Our engineers’ calculations must take into account the variety of occupancy levels, which might span retail, offices, hotel and apartments. Occupancy levels vary significantly between, for example, trading floors and the executive suite, and between high-end apartments and social housing. Designers typically assume 80% capacity for elevator cabins, but this drops to 60% in hotels, where people will have luggage and, intriguingly, in external glass elevators, to give vertigo sufferers more space.
Waiting times must also be factored in, with acceptable times ranging from 25 seconds in offices, to 30-50 seconds in hotels and 45-90 seconds for residential floors, depending on the level of luxury.

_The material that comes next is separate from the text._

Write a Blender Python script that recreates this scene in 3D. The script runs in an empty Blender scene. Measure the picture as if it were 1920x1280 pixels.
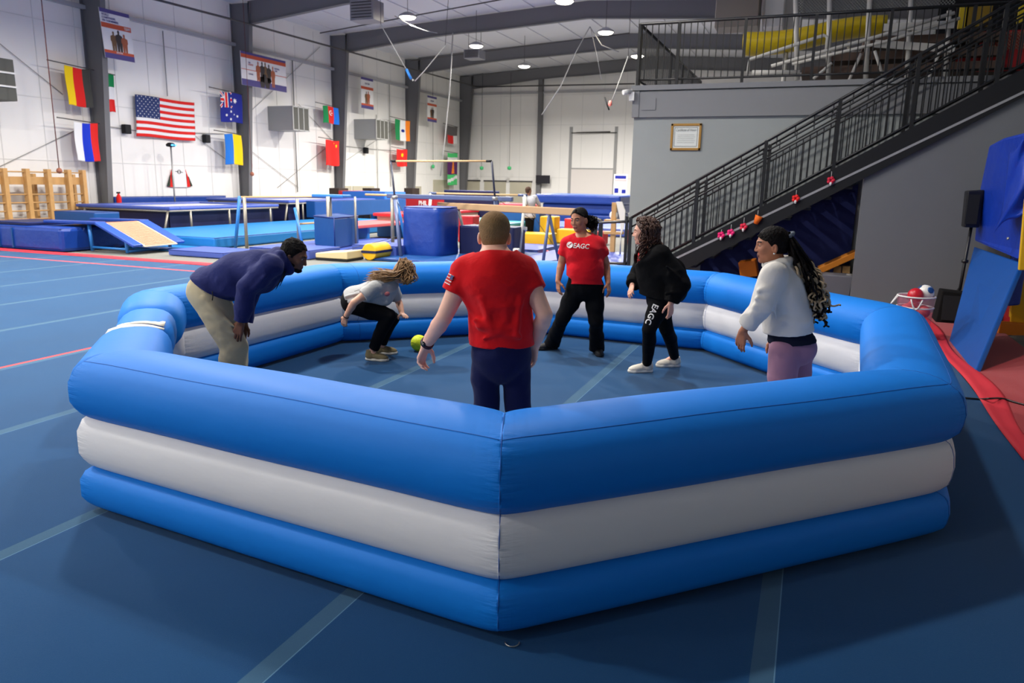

Evolving Elevator Technology
VT strategies are evolving rapidly with the increase of super-tall buildings. In such cases, a vertical transportation system of shuttle elevators, where separate banks of lifts serve groups of floors, has traditionally proven to be the most efficient solution from both a passenger and space point of view, creating the need for sky lobbies.
Advances in elevator technology mean that strategies are constantly evolving. Double-decker elevators have increased capacity and triple-decker versions are in development, while “twin” cabins can move independently within the same shaft. There are also technologies that enable energy to be recovered from an elevator’s counterweight and reused elsewhere, while advances in control technology allow passengers to input their destination in the lobby so that the system works out the ideal travel profile for each elevator. The development of super-strength carbon-fibre belts means that a single elevator can now travel over 1,000 metres, where previously steel cables meant the number of floors that an elevator could serve was limited to 100.
The Fastest Elevator in the World
Our high-rise portfolio includes the CTF Financial Centre in Guangzhou that holds a world record for the fastest elevator ever installed. This 530m tower is the city’s tallest building, and includes grade A office space, service apartments, a club and the Rosewood hotel. There will certainly be no waiting around for hotel guests, who will occupy the top 16 floors: the shuttle serving the hotel will climb at 20m per second, twice the speed of the elevator to the observation deck of the Burj Khalifa in Dubai.
In addition to working on other mega-tall projects in China, including Tianjin Goldin Finance 117 Tower, Suzhou Zhongnan Center and Wuhan Greenland Center, WSP is working on other tall buildings around the world such as 22 Bishopsgate and South Quay Plaza in London, Bahria Icon Tower in Karachi and Lotte World Tower in Seoul.